March 12, 2010
Call me an old Luddite if you will, but to me – as a user rather than just as an SEO – personalised search is a faulty concept. The whole point of “search” is that I’m looking for something I usually don’t know much about – so why would I want sites that I already know about appearing in search results? If they had what I wanted I wouldn’t need to do a search! Personalisation only really makes sense if you use search engines merely as a navigation tool rather than a search tool. Ok we know some people do that but are we really restricting the capability and functionality of something as important as search on the habits of people who can’t be bothered to learn to use bookmarks?
As regards real-time search I only see the point in it for news-based queries – otherwise being new doesn’t make something any more relevant or carry any quality signal, so why focus on it? And it seems I’m not the only one to think so according to a new study summarised here.
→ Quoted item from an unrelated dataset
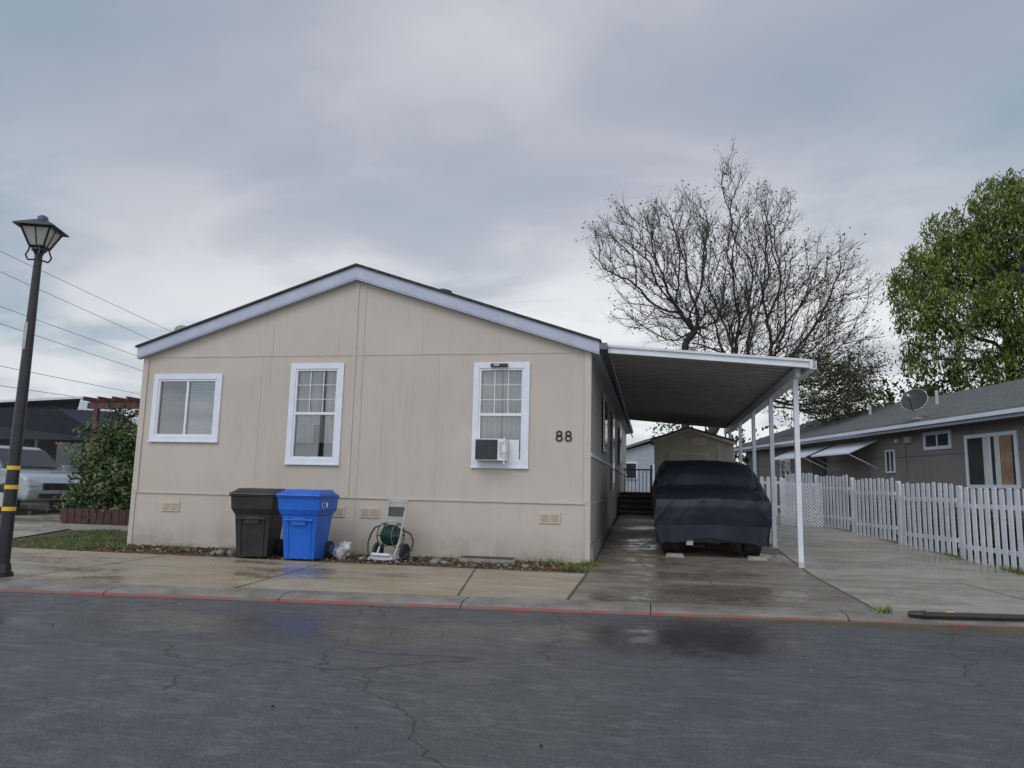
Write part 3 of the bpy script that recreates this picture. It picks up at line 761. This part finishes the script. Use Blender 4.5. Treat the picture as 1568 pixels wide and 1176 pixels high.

The appearance of Twitter or Facebook entries in search results is completely irrelevant for the sort of searches I make, and most of the time so is video. I’d like to be able to turn them off and only include them on the rare occasions when I think they are relevant. I already use a Firefox add-on that kills Adwords for my personal searches since I *never* use PPC ads and they’ve become progressively more annoying. Sadly Google seem determined to show me what they think I should see and not what I want to see, and they resist all suggestions to allow us flexibility. They insist on devoting all their visible efforts to these increasingly complex layouts and features that push real organic results further down the page, yet the quality of the organic results is probably worse now than it was 5 years ago and they seem to be unable to filter out obvious spam of a type that they claim to hate and we ethical SEO’s have been railing against for years.
The end result is a low quality experience for many users. I would say to them to concentrate on quality and simplicity – which was what made them popular in the first place – and give us a choice of what we want to see in the results rather than foist unwanted “features” on us. Because if they don’t then they really are risking losing users to someone else that will give us what we want. The online world is littered with once-popular sites and companies that have died the death, and no-one, not even Google, is immune from changing public preferences.